2. Architecture Search Optimization : \(\begin{equation}a^* = \mathop{\arg \max}_{a \in \mathcal{A}} \text{ ACC}_{\text{val}}\bigg(\mathcal{N}\big(a,W_{\mathcal{A}}(a)\big)\bigg)\end{equation}\)

   During search, each sampled architecture a inherits its weights from \(W_{\mathcal{A}}\) as \(W_{\mathcal{A}}(a)\). The architecture weights are ready to use making the search very efficient and flexible. This type of sequential optimization works because, the accuracy of any architecture \(a\) on a validation set using inherited weight \(W_{\mathcal{A}}(a)\) (without extra fine tuning) is highly predictive for the accuracy of \(a\) that is fully trained. Hence we try to minimize the training loss even further for better performance, supernet weights \(W_{\mathcal{A}}\) such that all the architectures in the search space are optimized simultaneously.

\[\begin{equation}W_{\mathcal{A}} = \mathop{\arg \min}_{W} \: \mathbb{E}_{a \sim \Gamma(\mathcal{A})}\bigg[\mathcal{L}_{\text{train}}\big(\mathcal{N}(a, W(a))\big)\bigg]\end{equation}\]

where \(\Gamma(\mathcal{A})\) is the prior distribution of \(a \in \mathcal{A}\). This stochastic training of the supernet is helpful in better generalization of the optimized model and is also computationally efficient. To overcome the problem of weight coupling, the supernet \(\mathcal{N}(\mathcal{A},W)\) is chosen such that each architecture is a single path so that this realization is hyperparameter free as compared to traditional NAS approaches. The distribution \(\Gamma(\mathcal{A})\) is fixed apriori as a uniform distribution during our training and is not a learnable parameter.

Evaluation and Inference

Evaluation metric is the core for building any accurate machine learning model. We propose to implement the evaluation metrics precision@\(k\) ,recall@\(k\) and f1-score@\(k\) for the augmented sub-models sampled from largest augmented model and for the base model itself, where \(k\) represents the top k accuracy on the test set.

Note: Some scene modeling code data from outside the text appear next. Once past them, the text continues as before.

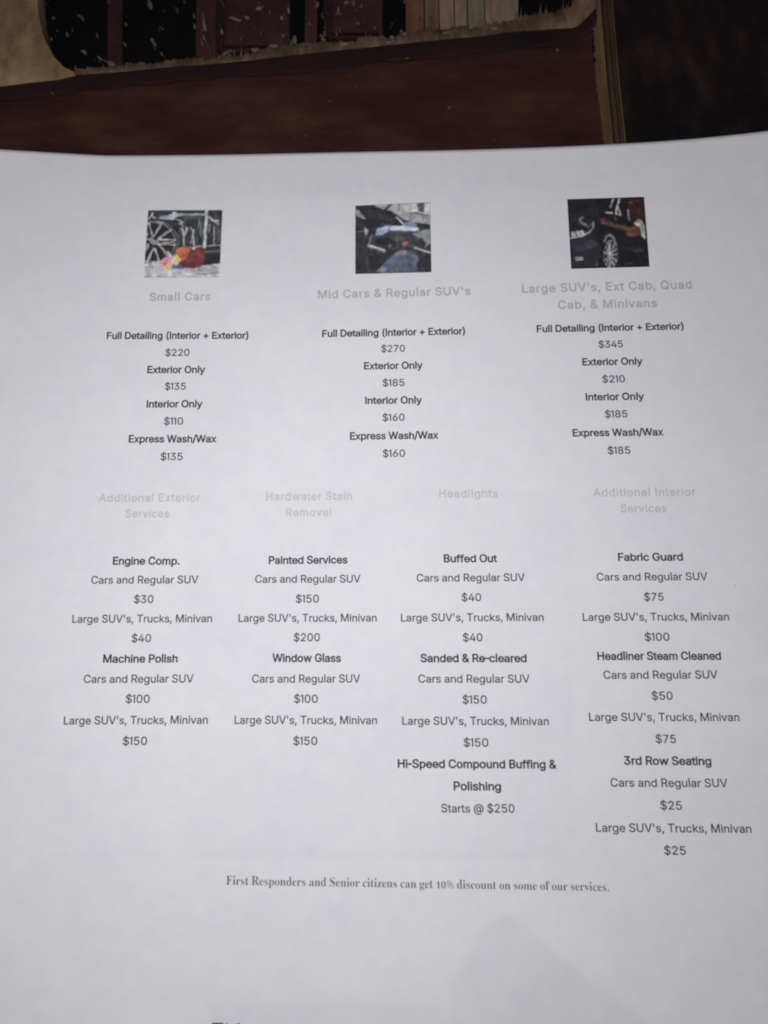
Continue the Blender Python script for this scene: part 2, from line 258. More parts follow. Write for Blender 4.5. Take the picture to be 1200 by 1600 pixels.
SERIF = {
 '%': (558, '131,185 89,195 58,225 39,273 33,336 39,400 56,447 87,476 131,486 175,476 206,447 225,400 232,336 226,273 207,225 176,195 / 120,0 386,480 438,480 172,0 / 131,228 154,234 170,255 179,289 183,336 179,384 170,418 154,438 131,445 109,438 94,417 85,384 82,336 85,289 94,255 109,235 / 424,-7 382,3 352,33 333,81 326,144 332,208 350,255 380,284 424,294 468,284 499,255 519,208 525,144 519,81 501,33 469,3 / 424,36 447,42 463,63 473,97 476,144 473,191 463,225 447,245 424,252 402,245 387,225 378,191 375,144 378,97 387,63 402,42'),
 '.': (180, '89,-9 60,1 51,15 48,36 51,57 60,71 89,81 119,71 129,57 132,36 129,15 119,1'),
 'F': (404, '15,0 15,18 45,23 62,34 72,53 74,84 74,375 71,405 62,423 43,433 14,438 14,455 394,455 394,320 377,320 369,357 355,386 336,406 310,420 275,428 230,431 200,430 186,421 182,398 182,247 190,247 229,253 256,270 274,301 284,346 302,346 302,118 285,118 274,168 256,200 229,218 189,224 182,224 182,81 188,43 196,31 210,24 256,18 256,0'),
 'R': (473, '15,0 15,18 45,22 62,32 72,50 74,81 74,379 71,406 62,424 44,434 16,438 16,455 217,455 305,448 367,426 405,388 417,334 411,296 392,265 360,241 315,224 432,50 452,26 480,18 480,0 338,0 202,212 182,212 182,81 185,50 194,32 212,22 242,18 242,0 / 182,234 204,234 249,240 280,258 298,290 304,336 299,378 284,407 259,425 224,431 202,429 190,422 182,386'),
 'S': (390, '43,-11 43,158 62,158 83,94 112,50 149,24 197,15 231,20 257,36 273,60 279,89 265,129 225,160 162,191 112,221 77,252 57,289 50,332 54,370 67,403 88,429 115,449 148,462 185,466 229,461 292,446 300,445 313,450 320,466 339,466 339,319 322,319 310,354 294,385 272,410 248,429 222,441 194,445 163,440 140,426 125,406 120,380 124,356 137,336 189,303 253,273 317,233 337,211 350,188 359,133 354,93 339,58 314,29 281,8 240,-6 192,-10 158,-8 85,12 69,7 61,-11'),
 'T': (423, '92,0 92,18 123,21 142,31 152,50 156,81 156,433 149,433 102,426 65,403 41,367 29,318 11,318 11,455 410,455 410,317 394,317 381,368 357,404 319,426 269,433 263,433 263,81 267,49 276,30 296,21 328,18 328,0'),
 'a': (344, '254,-10 232,-7 216,1 205,15 200,35 151,2 95,-9 64,-4 40,11 25,34 20,63 31,104 64,136 119,164 199,190 199,241 196,266 187,282 171,292 148,296 115,290 104,274 114,256 123,231 120,215 110,202 95,193 77,191 59,194 45,203 36,218 33,236 37,259 49,278 69,295 95,308 126,316 162,318 223,312 263,292 285,259 293,210 293,62 295,40 304,34 320,42 329,28 294,-1 / 151,34 174,41 199,63 199,169 164,157 138,139 123,114 118,84 126,46'),
 'c': (293, '156,-10 119,-5 87,11 59,35 38,68 24,106 20,150 25,196 40,237 64,271 96,297 133,313 175,319 218,314 250,298 271,274 277,245 275,228 266,215 253,207 236,204 219,207 206,216 199,230 196,250 197,271 190,290 169,297 144,290 126,269 116,235 112,187 118,123 137,76 166,48 204,38 239,47 271,72 285,60 258,30 227,8 193,-6'),
 'd': (370, '140,-10 107,-5 78,10 53,35 35,66 23,104 20,147 24,196 36,237 55,272 81,297 112,313 146,318 189,309 223,280 223,401 220,419 212,430 176,439 176,455 319,455 319,75 325,41 335,32 353,28 353,11 294,6 223,-10 223,39 188,2 / 171,28 187,31 202,41 215,57 223,76 223,242 217,257 206,270 174,281 147,273 130,250 121,210 118,153 120,98 130,58 146,36'),
 'e': (301, '154,-10 117,-5 85,10 58,35 37,68 24,109 20,157 24,201 38,240 59,273 87,298 120,313 157,318 209,309 249,280 274,234 283,173 283,166 117,166 123,112 138,73 164,50 200,42 237,53 270,86 285,72 258,36 228,11 193,-5 / 116,192 202,192 202,215 193,277 181,292 161,297 142,291 127,273 119,244 116,204'),
 'f': (214, '15,0 15,16 40,22 50,35 52,73 52,277 16,277 16,310 52,310 52,353 60,400 85,436 123,457 174,465 212,460 240,446 257,425 263,400 260,381 252,367 239,358 224,355 195,365 187,376 185,391 193,420 196,426 197,432 193,441 180,443 163,440 154,430 148,390 148,310 204,310 204,277 148,277 148,65 150,40 158,26 173,18 200,16 200,0'),
 'g': (327, '146,-140 89,-136 48,-122 22,-100 14,-74 28,-46 68,-26 35,-1 24,30 28,54 42,74 67,92 102,110 67,128 42,150 27,179 22,212 27,242 40,268 60,289 88,305 120,315 157,318 196,315 233,304 317,304 317,268 268,268 286,237 292,204 288,176 276,151 258,131 234,116 205,106 172,103 142,104 112,94 104,84 101,71 111,55 141,49 175,49 259,40 285,29 303,13 312,-9 316,-37 305,-80 272,-113 219,-134 / 157,124 178,130 190,146 197,173 200,211 197,249 190,276 178,292 157,297 137,292 124,276 117,249 114,211 117,173 124,146 137,130 / 160,-116 205,-113 238,-104 257,-88 263,-66 260,-51 249,-41 205,-34 97,-34 79,-52 73,-72 79,-89 95,-103 122,-113'),
 'h': (381, '18,0 18,16 45,26 52,56 52,399 46,429 36,437 19,440 19,455 148,455 148,267 190,305 243,318 281,312 309,292 325,258 330,212 330,56 337,26 347,19 363,16 363,0 202,0 202,16 207,16 228,26 235,56 235,217 229,258 219,268 203,271 173,262 148,235 148,56 154,26 164,19 180,16 180,0'),
 'i': (198, '101,362 81,366 65,376 54,393 50,412 54,432 65,449 81,460 101,463 120,460 137,449 148,432 151,412 147,393 136,376 120,366 / 18,0 18,16 45,26 52,56 52,252 47,285 20,294 21,310 148,310 148,56 154,26 180,16 180,0'),
 'l': (199, '18,0 18,16 45,26 52,56 52,398 47,429 38,436 20,439 20,455 148,455 148,56 154,26 180,16 180,0'),
 'm': (554, '18,0 18,16 45,26 52,56 52,253 46,284 36,291 19,294 19,310 146,310 146,265 188,305 237,318 268,315 292,304 310,286 320,261 364,304 418,318 455,312 482,292 498,258 504,212 504,56 510,26 520,19 536,16 536,0 377,0 377,16 393,19 403,26 410,56 410,217 404,258 394,268 377,271 349,263 324,237 324,56 331,26 340,19 356,16 356,0 200,0 200,16 215,19 225,26 232,56 232,217 226,258 216,268 200,271 170,262 146,235 146,56 152,26 162,19 177,16 177,0'),
 'n': (381, '18,0 18,16 45,26 52,56 52,253 46,284 36,291 19,294 19,310 148,310 148,267 190,306 243,318 281,312 309,292 325,258 330,212 330,56 337,26 347,19 363,16 363,0 202,0 202,16 207,16 228,26 235,56 235,217 229,258 219,268 203,271 173,262 148,235 148,56 154,26 164,19 180,16 180,0'),
 'o': (336, '169,-10 127,-5 90,11 60,37 38,70 24,110 19,154 24,199 38,239 60,272 90,297 127,313 168,318 209,313 245,298 275,273 298,240 312,200 317,154 312,108 298,68 275,36 246,11 210,-5 / 169,11 193,18 209,39 217,81 220,154 217,227 208,271 192,292 169,299 144,292 128,271 120,227 117,154 120,82 128,39 144,18'),
 'p': (371, '18,-139 18,-124 40,-117 50,-101 52,-64 52,243 46,283 20,295 20,310 143,310 143,263 160,287 180,305 204,315 230,319 264,314 293,298 317,274 335,241 346,203 350,160 346,113 334,72 316,38 291,12 261,-5 227,-10 183,0 148,32 148,-58 152,-99 167,-118 197,-123 197,-139 / 195,28 222,36 239,59 249,99 252,154 250,208 241,248 225,270 199,278 171,267 148,235 148,68 167,38'),
 'r': (287, '18,0 18,16 45,26 52,56 52,252 46,285 20,294 21,310 146,310 146,252 165,280 187,301 210,314 233,318 258,315 275,304 286,287 290,266 287,248 278,234 265,225 248,222 222,231 207,250 189,260 175,255 162,241 152,220 149,192 149,56 152,37 159,25 197,16 197,0'),
 's': (288, '151,-10 122,-6 87,6 73,9 60,4 51,-9 36,-9 36,105 53,105 66,68 87,39 112,21 140,15 162,18 179,26 189,40 192,58 183,84 156,105 107,130 76,148 54,169 41,193 37,220 44,259 65,291 98,312 141,319 166,316 206,306 213,305 223,308 230,319 244,319 244,222 228,222 215,254 196,277 174,291 149,296 130,294 116,286 108,274 105,259 115,232 146,212 191,189 221,171 241,151 253,127 257,95 250,51 228,18 194,-3'),
 't': (228, '124,-9 89,-4 66,10 53,36 48,71 48,279 20,279 20,300 88,369 129,424 144,424 144,310 208,310 208,279 144,279 144,82 149,51 157,43 168,40 189,49 206,74 222,66 205,33 182,9 155,-5'),
 'u': (375, '131,-10 91,-3 65,17 51,51 46,97 46,248 39,282 29,291 11,294 11,310 142,310 142,74 151,46 162,38 177,36 205,43 228,66 228,248 221,283 209,291 189,294 189,310 324,310 324,70 331,39 360,30 360,13 300,7 228,-10 228,40 209,19 186,3 160,-7'),
 'v': (306, '142,-10 38,248 22,281 12,290 -3,294 -3,310 164,310 164,294 156,294 136,290 129,276 130,268 185,122 236,252 241,272 232,289 204,294 204,310 305,310 305,295 289,289 278,279 260,243 160,-10'),
 'z': (293, '13,0 13,14 168,287 128,287 96,283 72,272 55,250 44,216 26,216 32,310 275,310 275,291 126,25 152,25 194,30 223,44 244,69 260,108 276,108 268,0'),
 '0': (375, '188,-7 133,1 91,24 60,61 39,111 27,171 23,241 27,311 39,371 60,420 91,456 133,479 189,486 242,479 283,456 314,420 336,370 348,310 353,240 348,171 336,110 314,61 283,24 241,1 / 188,37 219,50 237,91 246,155 248,240 246,326 237,390 219,429 189,443 157,429 139,390 130,326 127,240 130,155 139,91 157,50'),
 '1': (375, '65,0 65,36 120,36 135,38 146,45 154,79 154,416 108,365 87,351 67,346 52,349 40,359 31,375 28,396 74,412 132,447 179,482 254,482 254,79 261,47 271,38 288,36 342,36 342,0'),
}

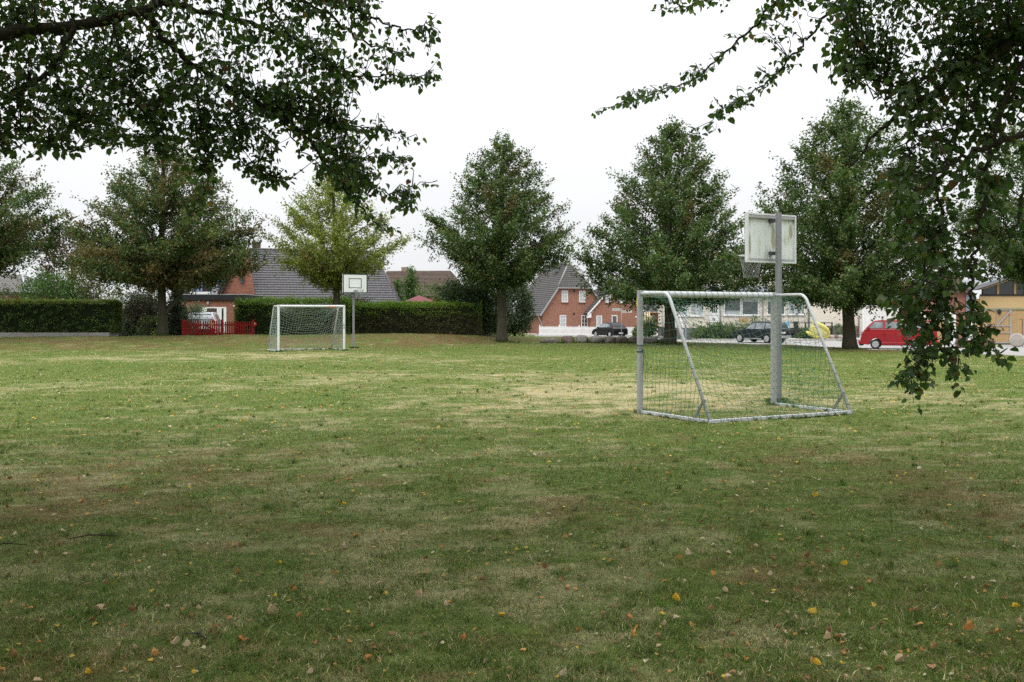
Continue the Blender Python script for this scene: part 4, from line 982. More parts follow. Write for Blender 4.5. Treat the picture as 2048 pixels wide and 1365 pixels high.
# ------------------------------------------------------------------ fences
def picket_fence(mb_p, mb_r, x0, x1, h, pitch, w, y=0, top='flat', hfun=None):
    n = int((x1-x0)/pitch)
    for i in range(n+1):
        x = x0+i*pitch; hh = hfun(x) if hfun else h
        mb_p.box2(x-w/2,x+w/2,y-.012,y+.012,.04,hh-.03); mb_p.prism([(x-w/2,y-.012,hh-.03),(x+w/2,y-.012,hh-.03),(x+w/4,y-.012,hh),(x-w/4,y-.012,hh)],(0,.024,0))
    for z in (.22*h,.78*h): mb_r.box2(x0-.03,x1+.03,y+.0125,y+.05,z-.04,z+.04)
rf0 = gp(366,56.3); L = 141/F*56.3
rf = thing('picket_gate_fence','low red wooden picket fence and gate before the white car','fence',rf0)
a = MB(); b = MB(); picket_fence(a,b,2.27,L-.05,.86,.125,.075); a.build('pickets',M['red_paint'],rf); b.build('rails',M['red_paint'],rf)
for x in (0,2.2,L):
    MB().box2(x-.05,x+.05,-.05,.05,-.1,.97).build('post',M['red_paint'],rf)
a = MB(); picket_fence(a,a,.10,1.05,.86,.125,.075,hfun=lambda x:.92-.04*abs(x-.1)); a.bar((.1,.03,.25),(1.05,.03,.68),.03,.07); ga=a.build('gate',M['red_paint'],rf)
a = MB(); picket_fence(a,a,1.16,2.12,.86,.125,.075,hfun=lambda x:.92-.04*abs(2.1-x)); a.bar((2.1,.03,.25),(1.16,.03,.68),.03,.07); g2=a.build('gate',M['red_paint'],rf)
MB().box2(1.52,1.78,-.022,-.013,.66,.83).build('sign',M['orange'],g2)
sg = MB()
for z,x0,x1 in ((.79,1.56,1.74),(.75,1.57,1.73),(.70,1.60,1.70)): sg.box2(x0,x1,-.0255,-.0225,z-.012,z+.012)
sg.build('sign_lettering',mat('pale_lettering',(.75,.62,.5),.6),bpy.data.objects['sign'])
for zq in (.2,.6): MB().box2(2.30,2.34,-.05,-.013,zq,zq+.11).build('hinge',M['white'],g2)
mbx = thing('mailbox','small red box with white mark at the end of the red fence','mailbox',gp(510,56.0))
MB().box2(-.09,.09,-.06,.06,.58,.80).build('box',M['red_paint'],mbx,bevel=.008); MB().box2(-.03,.03,-.064,-.0605,.68,.76).build('mark',M['white'],mbx); MB().box2(-.03,.03,-.03,.03,-.05,.579).build('stake',M['timber_dark'],mbx)
rg = thing('garden_gate','dark red board gate half hidden behind the far hoop','gate',gp(699,57.6))
a=MB()
for i in range(5): a.box2(-.27+i*.115,-.27+i*.115+.10,-.012,.012,.03,1.0)
a.build('boards',M['red_paint'],rg)
for zq in (.2,.75): MB().box2(-.29,.31,.0125,.05,zq,zq+.08).build('rail',M['red_paint'],rg)
# lattice fence and reed screen right of the second hedge
lf = thing('lattice_fence','low crossed lath fence left of the central lime trunk','fence',gp(951,59.5))
a=MB(); L2=26/F*59.5
for i in range(6):
    x=i*.13; a.bar((x,0,0),(x+.32,0,.52),.02,.03); a.bar((x+.32,.021,0),(x,.021,.52),.02,.03)
a.build('laths',mat('grey_lath',(.20,.17,.14),.9,.2,.2,8),lf)
rs = thing('reed_screen','conical bundle of dry reed leaning behind the lattice fence','garden screen',gp(966,60.6))
a=MB()
random.seed(5)
for i in range(60):
    an=random.uniform(0,6.28); r=random.uniform(.2,.5); a.tube([(r*math.cos(an),r*math.sin(an)*.5,0),(r*.35*math.cos(an),r*.2*math.sin(an),1.35+random.uniform(-.2,.15))],.022,n=4)
a.build('reeds',M['straw'],rs)
# white picket fence
wa = Vector((px(1079,107),107,-.82)); wb = Vector((px(1292,103),103,-.85)); dv = wb-wa
wf = thing('white_picket_fence','long white picket fence before the brick house','fence',wa,math.atan2(dv.y,dv.x))
a=MB();b=MB(); picket_fence(a,b,0,dv.length,1.0,.125,.088); a.build('pickets',M['white'],wf); b.build('rails',M['white'],wf)
for x in np.arange(0,dv.length,2.2): 
    MB().box2(x-.05,x+.05,.051,.14,-.1,1.06).ball((x,.095,1.1),.06,8,5).build('post',M['white'],wf)
wf2a=Vector((px(1284,108),108,-.85)); wf2 = thing('white_picket_fence','short white garden fence behind the pampas clump','fence',wf2a,.15)
a=MB();b=MB(); picket_fence(a,b,0,2.6,.9,.14,.07); a.build('pickets',M['white'],wf2); b.build('rails',M['white'],wf2)
for x in (1.35,2.35): MB().box2(x-.09,x+.09,.06,.24,-.1,1.75).box2(x-.12,x+.12,.03,.27,1.751,1.80).build('post',M['white'],wf2)

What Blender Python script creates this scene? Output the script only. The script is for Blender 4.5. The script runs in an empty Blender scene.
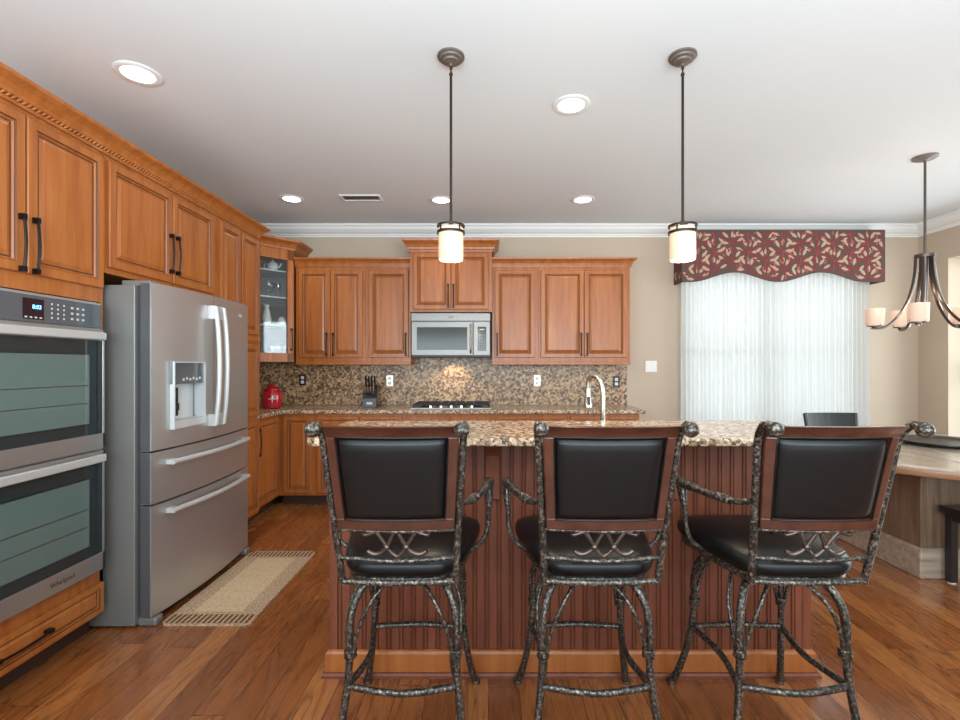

These metrics will assist in evaluating the training procedure better than vanilla accuracy because we are trying to tackle the problem of underfitting, and an underfitted model is more likely to make the same prediction for every input and presence of class imbalance will lead to erroneous results.

Conclusion

The main conclusion of this blog post is to further refine tiny neural networks effectively without any loss in accuracy and prevent underfitting in them. The paper implements this in a unique way apart from the conventional techniques such as regularization, dropout and data augmentation. This blog adds to other techniques that are orthogonal to NetAug can be used combined with NetAug for improvised results.